------ Recorded data
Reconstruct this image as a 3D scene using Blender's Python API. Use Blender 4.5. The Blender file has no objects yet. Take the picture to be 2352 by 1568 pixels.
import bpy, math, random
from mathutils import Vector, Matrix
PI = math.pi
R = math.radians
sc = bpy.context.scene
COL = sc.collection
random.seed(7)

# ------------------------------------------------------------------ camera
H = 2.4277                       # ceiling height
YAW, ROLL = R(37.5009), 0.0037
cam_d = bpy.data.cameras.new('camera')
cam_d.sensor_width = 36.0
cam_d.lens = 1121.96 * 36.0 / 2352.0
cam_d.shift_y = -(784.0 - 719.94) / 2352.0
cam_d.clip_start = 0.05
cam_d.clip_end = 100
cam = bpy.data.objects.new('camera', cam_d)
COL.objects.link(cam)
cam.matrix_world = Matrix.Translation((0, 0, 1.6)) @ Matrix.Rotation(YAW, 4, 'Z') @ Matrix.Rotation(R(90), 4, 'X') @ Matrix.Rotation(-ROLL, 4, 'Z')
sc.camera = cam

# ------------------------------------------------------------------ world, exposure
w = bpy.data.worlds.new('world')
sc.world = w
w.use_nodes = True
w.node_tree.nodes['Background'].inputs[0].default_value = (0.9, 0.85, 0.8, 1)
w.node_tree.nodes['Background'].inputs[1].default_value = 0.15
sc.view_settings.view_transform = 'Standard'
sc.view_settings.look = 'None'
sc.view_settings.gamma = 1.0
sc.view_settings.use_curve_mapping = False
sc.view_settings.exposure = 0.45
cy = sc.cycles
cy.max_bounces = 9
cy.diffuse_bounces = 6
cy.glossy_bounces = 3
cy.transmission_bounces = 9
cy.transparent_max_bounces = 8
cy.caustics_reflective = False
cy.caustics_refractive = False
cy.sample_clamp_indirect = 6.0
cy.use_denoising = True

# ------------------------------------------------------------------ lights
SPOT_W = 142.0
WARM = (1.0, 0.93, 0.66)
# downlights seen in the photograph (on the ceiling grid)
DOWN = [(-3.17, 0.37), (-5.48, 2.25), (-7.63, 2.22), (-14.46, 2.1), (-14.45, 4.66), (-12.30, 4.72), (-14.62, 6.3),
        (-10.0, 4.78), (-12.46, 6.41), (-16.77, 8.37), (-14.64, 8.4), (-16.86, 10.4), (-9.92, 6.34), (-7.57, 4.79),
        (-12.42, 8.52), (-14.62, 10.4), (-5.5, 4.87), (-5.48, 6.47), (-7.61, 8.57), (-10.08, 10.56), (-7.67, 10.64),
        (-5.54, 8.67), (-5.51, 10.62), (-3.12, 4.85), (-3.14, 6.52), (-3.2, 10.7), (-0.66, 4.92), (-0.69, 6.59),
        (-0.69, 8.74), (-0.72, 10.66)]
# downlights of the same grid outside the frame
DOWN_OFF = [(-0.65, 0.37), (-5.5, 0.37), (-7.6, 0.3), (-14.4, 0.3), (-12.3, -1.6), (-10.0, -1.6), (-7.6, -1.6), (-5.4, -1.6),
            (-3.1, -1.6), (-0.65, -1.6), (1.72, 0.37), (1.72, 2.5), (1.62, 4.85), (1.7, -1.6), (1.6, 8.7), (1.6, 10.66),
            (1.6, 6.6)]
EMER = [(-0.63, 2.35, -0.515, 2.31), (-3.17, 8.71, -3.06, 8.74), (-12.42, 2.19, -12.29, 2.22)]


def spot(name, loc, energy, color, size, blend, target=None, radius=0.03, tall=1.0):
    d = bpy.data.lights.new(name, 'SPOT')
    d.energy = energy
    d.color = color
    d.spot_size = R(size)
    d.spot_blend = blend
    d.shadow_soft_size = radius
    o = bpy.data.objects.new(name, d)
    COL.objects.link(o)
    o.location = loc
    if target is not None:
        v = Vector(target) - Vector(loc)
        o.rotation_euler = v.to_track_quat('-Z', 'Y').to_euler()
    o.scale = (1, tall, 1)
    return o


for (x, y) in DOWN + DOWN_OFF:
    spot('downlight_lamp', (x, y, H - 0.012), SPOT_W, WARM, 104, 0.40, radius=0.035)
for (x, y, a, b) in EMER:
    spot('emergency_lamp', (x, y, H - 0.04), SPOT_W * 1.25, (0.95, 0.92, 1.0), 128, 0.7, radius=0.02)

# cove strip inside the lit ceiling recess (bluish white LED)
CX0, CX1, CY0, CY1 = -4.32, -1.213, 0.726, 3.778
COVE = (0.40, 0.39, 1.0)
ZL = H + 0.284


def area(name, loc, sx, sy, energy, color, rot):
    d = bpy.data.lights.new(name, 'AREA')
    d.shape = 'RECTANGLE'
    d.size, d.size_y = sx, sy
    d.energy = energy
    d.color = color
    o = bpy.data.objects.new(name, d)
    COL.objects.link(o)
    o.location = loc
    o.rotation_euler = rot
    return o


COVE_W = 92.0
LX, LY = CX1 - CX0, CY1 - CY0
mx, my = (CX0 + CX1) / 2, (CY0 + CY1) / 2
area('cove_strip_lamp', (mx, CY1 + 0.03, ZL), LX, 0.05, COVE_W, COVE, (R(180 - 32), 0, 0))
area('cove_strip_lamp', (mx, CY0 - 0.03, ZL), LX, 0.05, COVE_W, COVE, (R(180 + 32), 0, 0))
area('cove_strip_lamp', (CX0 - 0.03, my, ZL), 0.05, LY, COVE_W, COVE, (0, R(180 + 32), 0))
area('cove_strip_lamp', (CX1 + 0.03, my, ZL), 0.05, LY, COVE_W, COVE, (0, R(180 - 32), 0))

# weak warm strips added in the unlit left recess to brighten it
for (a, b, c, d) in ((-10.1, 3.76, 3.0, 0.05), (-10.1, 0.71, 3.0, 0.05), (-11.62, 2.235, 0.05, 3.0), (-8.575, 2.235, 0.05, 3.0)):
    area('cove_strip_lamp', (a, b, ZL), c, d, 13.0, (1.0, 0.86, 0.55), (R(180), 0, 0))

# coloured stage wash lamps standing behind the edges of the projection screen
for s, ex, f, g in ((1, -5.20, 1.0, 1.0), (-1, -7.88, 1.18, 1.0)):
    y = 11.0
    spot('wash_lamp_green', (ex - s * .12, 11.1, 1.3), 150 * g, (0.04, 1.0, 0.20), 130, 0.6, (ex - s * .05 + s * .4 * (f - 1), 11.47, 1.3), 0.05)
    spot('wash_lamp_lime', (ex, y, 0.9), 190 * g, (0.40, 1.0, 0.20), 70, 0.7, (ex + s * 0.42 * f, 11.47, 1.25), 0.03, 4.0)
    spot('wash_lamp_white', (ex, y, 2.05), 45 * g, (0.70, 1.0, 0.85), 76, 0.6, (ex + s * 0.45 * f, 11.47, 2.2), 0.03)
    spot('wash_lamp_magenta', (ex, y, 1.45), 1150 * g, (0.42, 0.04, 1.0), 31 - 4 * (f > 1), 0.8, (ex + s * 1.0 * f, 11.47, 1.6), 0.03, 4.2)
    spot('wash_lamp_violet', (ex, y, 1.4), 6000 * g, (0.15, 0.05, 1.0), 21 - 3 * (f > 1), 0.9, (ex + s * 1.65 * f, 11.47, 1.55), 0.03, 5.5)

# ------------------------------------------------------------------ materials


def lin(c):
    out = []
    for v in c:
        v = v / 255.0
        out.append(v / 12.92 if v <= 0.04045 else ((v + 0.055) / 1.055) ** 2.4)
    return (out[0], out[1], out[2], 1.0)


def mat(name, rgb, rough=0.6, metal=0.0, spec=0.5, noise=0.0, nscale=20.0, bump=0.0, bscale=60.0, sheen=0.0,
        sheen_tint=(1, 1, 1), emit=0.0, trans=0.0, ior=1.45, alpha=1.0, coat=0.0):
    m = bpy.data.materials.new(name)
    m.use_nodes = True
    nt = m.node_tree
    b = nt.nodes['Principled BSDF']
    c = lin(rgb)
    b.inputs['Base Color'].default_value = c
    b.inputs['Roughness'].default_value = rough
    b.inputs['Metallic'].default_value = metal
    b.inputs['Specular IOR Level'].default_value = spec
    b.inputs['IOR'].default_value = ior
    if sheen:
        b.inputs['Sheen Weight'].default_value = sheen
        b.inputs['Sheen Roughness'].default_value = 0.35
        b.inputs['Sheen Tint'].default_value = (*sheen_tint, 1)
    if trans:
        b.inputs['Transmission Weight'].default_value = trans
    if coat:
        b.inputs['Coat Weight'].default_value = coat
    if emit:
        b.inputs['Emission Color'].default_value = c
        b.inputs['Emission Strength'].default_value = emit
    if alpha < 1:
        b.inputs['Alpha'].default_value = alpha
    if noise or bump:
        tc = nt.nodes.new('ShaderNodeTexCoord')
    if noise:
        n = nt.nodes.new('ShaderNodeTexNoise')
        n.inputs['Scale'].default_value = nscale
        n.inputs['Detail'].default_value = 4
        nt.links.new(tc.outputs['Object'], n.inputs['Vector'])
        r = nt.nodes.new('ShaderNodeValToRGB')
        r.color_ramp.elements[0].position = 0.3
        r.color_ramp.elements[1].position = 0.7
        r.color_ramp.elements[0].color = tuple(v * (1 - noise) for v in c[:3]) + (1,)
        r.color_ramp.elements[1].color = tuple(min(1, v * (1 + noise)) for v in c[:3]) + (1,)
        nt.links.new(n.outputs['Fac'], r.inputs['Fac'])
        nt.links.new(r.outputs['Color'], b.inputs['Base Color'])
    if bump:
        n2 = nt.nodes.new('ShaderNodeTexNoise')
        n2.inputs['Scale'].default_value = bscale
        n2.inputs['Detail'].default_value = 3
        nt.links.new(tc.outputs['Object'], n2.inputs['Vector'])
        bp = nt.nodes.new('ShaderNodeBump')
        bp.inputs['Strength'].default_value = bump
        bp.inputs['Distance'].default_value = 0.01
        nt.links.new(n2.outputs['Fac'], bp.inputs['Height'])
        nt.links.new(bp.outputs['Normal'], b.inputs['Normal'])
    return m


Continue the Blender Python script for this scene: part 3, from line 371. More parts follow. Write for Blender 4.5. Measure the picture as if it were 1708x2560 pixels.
------------
## Required task:
Return nothing except the number of lines that include the string "pixels".

## Task output:
2